PROBLEM DESCRIPTION » Output only the count of lines that contain "objects".

++++ DATA EXCERPT

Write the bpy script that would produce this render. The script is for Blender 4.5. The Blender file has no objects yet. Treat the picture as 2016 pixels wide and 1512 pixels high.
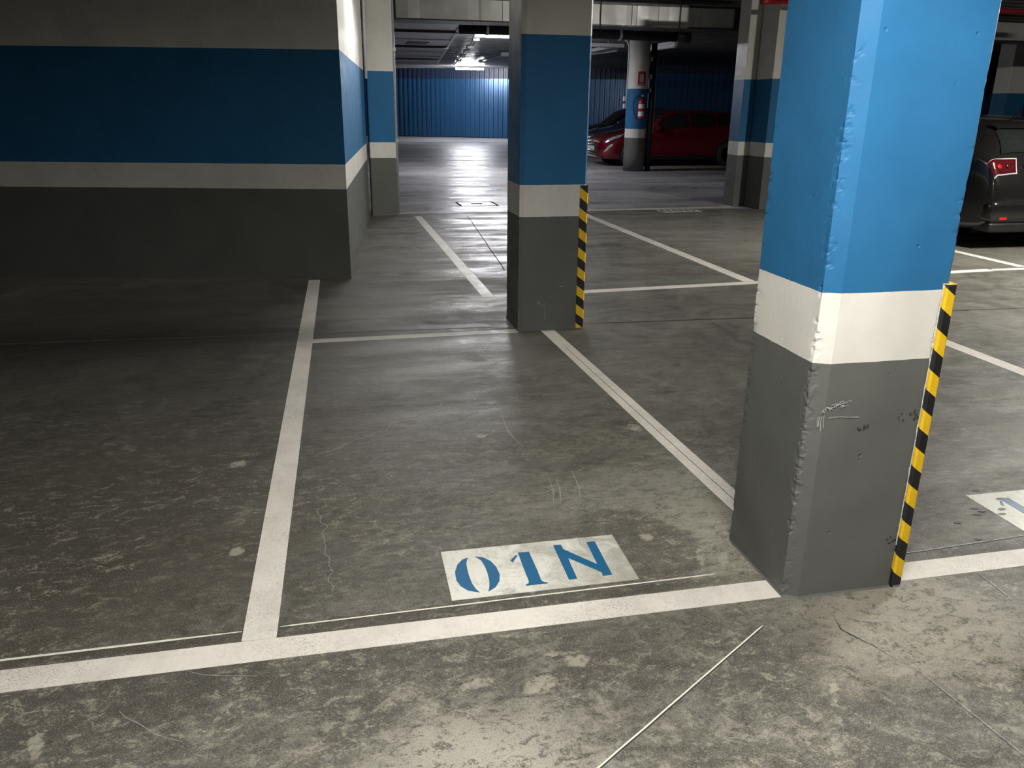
import bpy, bmesh, math, random
from math import sin, cos, radians, pi, atan, sqrt
from mathutils import Vector, Matrix, noise

sc = bpy.context.scene
COL = sc.collection

# ------------------------------------------------------------------ camera
cam_data = bpy.data.cameras.new('camera')
cam_data.sensor_fit = 'HORIZONTAL'
cam_data.sensor_width = 36.0
cam_data.lens = 1600.0 * 36.0 / 2016.0
cam_data.clip_start = 0.05
cam_data.clip_end = 200
cam = bpy.data.objects.new('camera', cam_data)
COL.objects.link(cam)
PITCH = atan((756 - 209) / 1600.0)
ROLL = 0.011
YAW = radians(12.4)
fw = Vector((0, cos(PITCH), -sin(PITCH)))
rt = Vector((1, 0, 0))
up = rt.cross(fw)
r2 = rt * cos(ROLL) + up * sin(ROLL)
u2 = up * cos(ROLL) - rt * sin(ROLL)
RM = Matrix((r2, u2, -fw)).transposed()
RM = Matrix.Rotation(-YAW, 3, 'Z') @ RM
cam.matrix_world = Matrix.Translation((0, 0, 1.5)) @ RM.to_4x4()
sc.camera = cam

# ------------------------------------------------------------------ world, exposure
w = bpy.data.worlds.new('world')
sc.world = w
w.use_nodes = True
w.node_tree.nodes['Background'].inputs['Color'].default_value = (0.8, 0.85, 1.0, 1)
w.node_tree.nodes['Background'].inputs['Strength'].default_value = 0.0
sc.view_settings.view_transform = 'Standard'
sc.view_settings.look = 'None'
sc.view_settings.gamma = 1.0
sc.view_settings.exposure = 0.0
sc.view_settings.use_curve_mapping = False
sc.cycles.max_bounces = 6
sc.cycles.diffuse_bounces = 1
sc.cycles.glossy_bounces = 4
sc.cycles.caustics_reflective = False
sc.cycles.caustics_refractive = False
sc.cycles.sample_clamp_indirect = 4.0
sc.cycles.use_denoising = True

# the tubes of the garage: name of lamp -> (x, y, z, turn, strength, tint, label)
LAMPS = [
    (0.50, 0.60, 2.55, 0.0, 430, (1.0, 0.97, 0.90), 'lit ceiling tube over the driving lane, nearest to the 01N plate'),
    (7.75, 5.6, 3.10, 90.0, 1300, (1.0, 0.97, 0.89), 'lit ceiling tube over the right bays between near pillar and black car'),
    (0.9, 9.2, 2.72, 0.0, 88, (1.0, 0.97, 0.90), 'lit ceiling tube beside the end of the left wall'),
    (3.95, 19.4, 2.99, 0.0, 460, (0.95, 0.95, 1.0), 'lit ceiling tube half hidden by the middle pillar'),
    (6.35, 38.4, 3.06, -8.0, 640, (0.94, 0.95, 1.0), 'lit ceiling tube glowing in front of the far blue sheeting'),
]

# ------------------------------------------------------------------ helpers
def tag(o, label=None, cat=None, group=None, kind=None):
    if label: o['label'] = label
    if cat: o['category'] = cat
    if group: o['group'] = group
    if kind: o['kind'] = kind
    return o

def empty(name, loc, rz=0.0, label=None, cat=None, group=None):
    o = bpy.data.objects.new(name, None)
    COL.objects.link(o)
    o.location = loc
    o.rotation_euler = (0, 0, rz)
    o.empty_display_size = 0.1
    return tag(o, label, cat, group)

def mk(name, vf, mat, parent=None, smooth=False, loc=None):
    v, f = vf
    me = bpy.data.meshes.new(name)
    me.from_pydata([tuple(p) for p in v], [], f)
    me.validate()
    me.update()
    if smooth:
        for p in me.polygons: p.use_smooth = True
    if mat: me.materials.append(mat)
    o = bpy.data.objects.new(name, me)
    COL.objects.link(o)
    if parent: o.parent = parent
    if loc: o.location = loc
    return o

def box(x0, y0, z0, x1, y1, z1):
    v = [(x0, y0, z0), (x1, y0, z0), (x1, y1, z0), (x0, y1, z0), (x0, y0, z1), (x1, y0, z1), (x1, y1, z1), (x0, y1, z1)]
    f = [(0, 3, 2, 1), (4, 5, 6, 7), (0, 1, 5, 4), (1, 2, 6, 5), (2, 3, 7, 6), (3, 0, 4, 7)]
    return v, f

def join(*vfs):
    V, F = [], []
    for v, f in vfs:
        n = len(V)
        V += list(v)
        F += [tuple(i + n for i in q) for q in f]
    return V, F

def bbox(x0, y0, z0, x1, y1, z1, b=0.005, seg=2):
    bm = bmesh.new()
    v, f = box(x0, y0, z0, x1, y1, z1)
    vs = [bm.verts.new(p) for p in v]
    for q in f: bm.faces.new([vs[i] for i in q])
    bmesh.ops.bevel(bm, geom=list(bm.edges), offset=b, segments=seg, affect='EDGES', profile=0.6)
    bm.verts.index_update()
    V = [tuple(p.co) for p in bm.verts]
    F = [tuple(p.index for p in q.verts) for q in bm.faces]
    bm.free()
    return V, F

def prism(poly, z0, z1):
    n = len(poly)
    a = sum(poly[i][0] * poly[(i + 1) % n][1] - poly[(i + 1) % n][0] * poly[i][1] for i in range(n))
    if a < 0: poly = poly[::-1]
    v = [(x, y, z0) for x, y in poly] + [(x, y, z1) for x, y in poly]
    f = [tuple(range(n - 1, -1, -1)), tuple(range(n, 2 * n))]
    f += [(i, (i + 1) % n, n + (i + 1) % n, n + i) for i in range(n)]
    return v, f

def tube(path, r, seg=12, caps=True):
    path = [Vector(p) for p in path]
    rs = r if isinstance(r, (list, tuple)) else [r] * len(path)
    V, F = [], []
    prev = None
    for i, p in enumerate(path):
        t = (path[min(i + 1, len(path) - 1)] - path[max(i - 1, 0)]).normalized()
        ref = Vector((0, 0, 1)) if abs(t.z) < 0.9 else Vector((1, 0, 0))
        a = t.cross(ref).normalized() if prev is None else (prev - t * prev.dot(t)).normalized()
        prev = a
        b = t.cross(a)
        for k in range(seg):
            q = 2 * pi * k / seg
            V.append(p + (a * cos(q) + b * sin(q)) * rs[i])
    for i in range(len(path) - 1):
        for k in range(seg):
            F.append((i * seg + k, i * seg + (k + 1) % seg, (i + 1) * seg + (k + 1) % seg, (i + 1) * seg + k))
    if caps:
        F.append(tuple(range(seg - 1, -1, -1)))
        F.append(tuple((len(path) - 1) * seg + k for k in range(seg)))
    return V, F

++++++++

WRITTEN SOLUTION » 7